While that may sound limiting to some writers, to Hampe it was inspirational: "I found it engaged and used more of my abilities than anything I'd ever done before." Hampe went on to teach Worth's course with him, and to work as a writer, producer, and director in Honolulu and Las Vegas. He now runs The Writing & Editing Company, Inc. in Lake Ridge, Virginia with his wife, Sylvie Hampe. He's currently writing a script for a documentary about the problems faced by the Republic of Cyprus since its invasion by Turkey in 1974.

Over the years, Hampe has worked with a wide variety of clients - and learned some important lessons. For example: "You cannot have artistic ego in the writing of work made for hire. It's just going to get in your way." At the same time, the client isn't always right.

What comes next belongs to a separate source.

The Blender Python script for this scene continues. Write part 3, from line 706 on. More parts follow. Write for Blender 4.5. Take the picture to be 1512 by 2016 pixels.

If your client doesn't have any experience with video production, Hampe says, he or she will tend to think in words rather than pictures, and favor a script that's excessively talky. "You've got to teach the client," he urges. "When things between you and your clients go wrong, it's probably because you haven't taught them properly." Of course, before you can teach you have to learn the ropes yourself. Unfortunately, says Hampe, many people don't. "Because of problems in today's educational system," he laments, "there are fewer good writers in the world." In his view, "we now have scriptwriters who are not grounded in literature, in words. People who have not read the great works." The fact that movies tell stories with images doesn't mean that reading isn't important to a scriptwriter. "We have movies with no plot today because we have people who don't know plot."

If you can master the art of nonfiction scriptwriting, Hampe predicts, you'll find yourself in great demand. "This is an area of incredible expanding opportunity," he says. And he sees Washington as the place to be. "This is where you go for documentaries and informational videos. I wish I'd moved here 20 years ago." Given how competitive the field of scriptwriting can be, one might ask why Hampe is so ready to welcome newcomers. "I have never been worried about that," he says. "There's always room for talent."